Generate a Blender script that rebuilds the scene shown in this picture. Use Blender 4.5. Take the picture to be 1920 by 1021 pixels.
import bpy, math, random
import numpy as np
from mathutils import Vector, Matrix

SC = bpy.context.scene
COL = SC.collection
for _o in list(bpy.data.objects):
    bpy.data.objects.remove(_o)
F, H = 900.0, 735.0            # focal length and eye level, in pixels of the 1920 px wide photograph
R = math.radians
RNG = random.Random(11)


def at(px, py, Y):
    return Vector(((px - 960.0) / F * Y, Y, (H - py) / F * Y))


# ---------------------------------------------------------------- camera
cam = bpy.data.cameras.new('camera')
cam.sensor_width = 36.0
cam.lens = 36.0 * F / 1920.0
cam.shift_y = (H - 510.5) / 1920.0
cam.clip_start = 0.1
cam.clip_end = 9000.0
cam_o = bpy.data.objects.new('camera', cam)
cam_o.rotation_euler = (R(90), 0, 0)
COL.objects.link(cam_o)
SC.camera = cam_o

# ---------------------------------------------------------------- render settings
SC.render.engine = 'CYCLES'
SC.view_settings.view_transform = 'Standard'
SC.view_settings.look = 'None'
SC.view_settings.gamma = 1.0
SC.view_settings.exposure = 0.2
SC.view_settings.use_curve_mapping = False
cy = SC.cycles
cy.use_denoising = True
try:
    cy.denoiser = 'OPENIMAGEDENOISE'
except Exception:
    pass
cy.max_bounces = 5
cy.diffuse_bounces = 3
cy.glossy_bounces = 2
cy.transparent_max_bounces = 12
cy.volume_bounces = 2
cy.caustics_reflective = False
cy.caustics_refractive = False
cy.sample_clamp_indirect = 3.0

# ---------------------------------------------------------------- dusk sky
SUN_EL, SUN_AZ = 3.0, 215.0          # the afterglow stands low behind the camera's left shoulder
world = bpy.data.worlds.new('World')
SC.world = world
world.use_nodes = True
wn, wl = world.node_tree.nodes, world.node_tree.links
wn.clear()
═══
Exercise instructions: Exactly repeat the lines running from the top of the listing to the line bearing "SC.camera = cam_o", both of those lines included, and only them.

The reply:
Generate a Blender script that rebuilds the scene shown in this picture. Use Blender 4.5. Take the picture to be 1920 by 1021 pixels.
import bpy, math, random
import numpy as np
from mathutils import Vector, Matrix

SC = bpy.context.scene
COL = SC.collection
for _o in list(bpy.data.objects):
    bpy.data.objects.remove(_o)
F, H = 900.0, 735.0            # focal length and eye level, in pixels of the 1920 px wide photograph
R = math.radians
RNG = random.Random(11)


def at(px, py, Y):
    return Vector(((px - 960.0) / F * Y, Y, (H - py) / F * Y))


# ---------------------------------------------------------------- camera
cam = bpy.data.cameras.new('camera')
cam.sensor_width = 36.0
cam.lens = 36.0 * F / 1920.0
cam.shift_y = (H - 510.5) / 1920.0
cam.clip_start = 0.1
cam.clip_end = 9000.0
cam_o = bpy.data.objects.new('camera', cam)
cam_o.rotation_euler = (R(90), 0, 0)
COL.objects.link(cam_o)
SC.camera = cam_o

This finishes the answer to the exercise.